Hedge funds also face particular risk management challenges in regard to liquidity and leverage, ‘the two grim reapers of the financial markets’. Funds can retain liquidity by setting limits to the position they take in any particular company. And the maintenance of appropriate risk-return ratios through diversification allows them to continue to exercise leverage. They must also guard against becoming too big. Although the minimum scale of assets under management (AuM) required for a hedge fund to break even has risen sevenfold since Marshall Wace was founded in 1997, Marshall says that ‘the guilty secret of the fund management business is that size matters even more in the other direction. Beyond a certain level of AuM, size becomes an impediment to skill-based returns as it requires trading costs in a non-linear fashion and reduces the flexibility of trading and risk management.’ Again, position size is vital: keeping it under control automatically sets upper bounds on individual fund size.
The virtues and dangers of conviction
Marshall’s concluding remarks emphasise the virtue of conviction for successful investment, to be continually renewed ‘by re-examining every assumption, every thesis, discarding some and doubling down on others.’ Again, there are particular dangers for large funds inclined to ‘star structure’ models, where confidence can soon degenerate into hubris. Partnership structures and regular review of performance data offer safeguards: ‘as each of us is wrong on at least 45% of our trades, the data, used correctly, is a guarantor of humility’

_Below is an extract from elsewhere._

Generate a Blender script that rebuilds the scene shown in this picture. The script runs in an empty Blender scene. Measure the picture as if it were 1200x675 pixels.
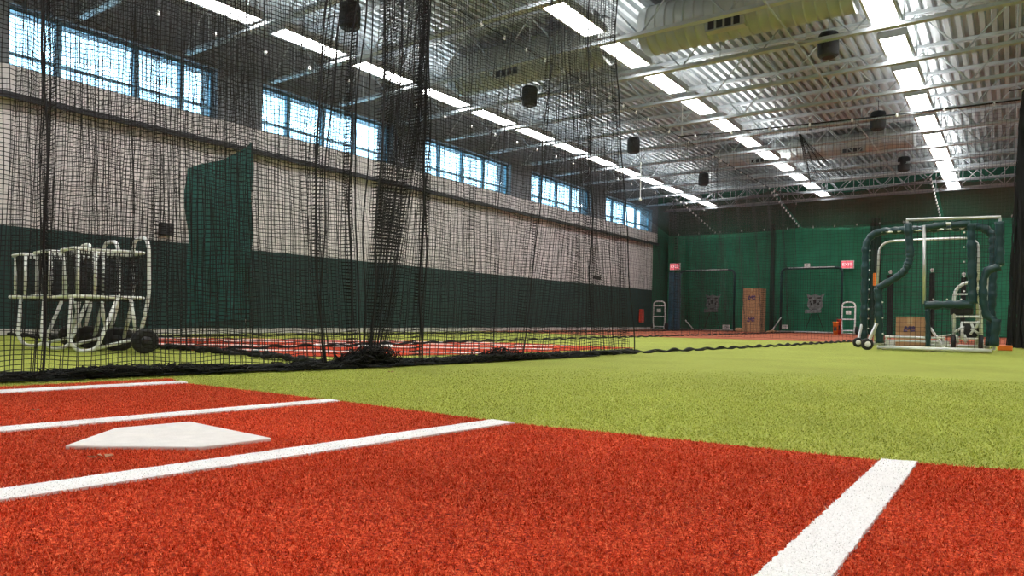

In writing 10 1/2 Lessons from Experience Marshall was no doubt partially motivated by a desire to defend a hedge fund sector that can be hard to love. It’s a tough sell, even to open minded readers. Again, the data prompts the question: how many hedge funds secure the significant alpha returns that might justify their fees? But Marshall’s well considered essay makes clear that advocates of active management have important things to say that should be of interest to all thoughtful investors.
10 1/2 Lessons from Experience by Paul Marshall is published by Profile Editions.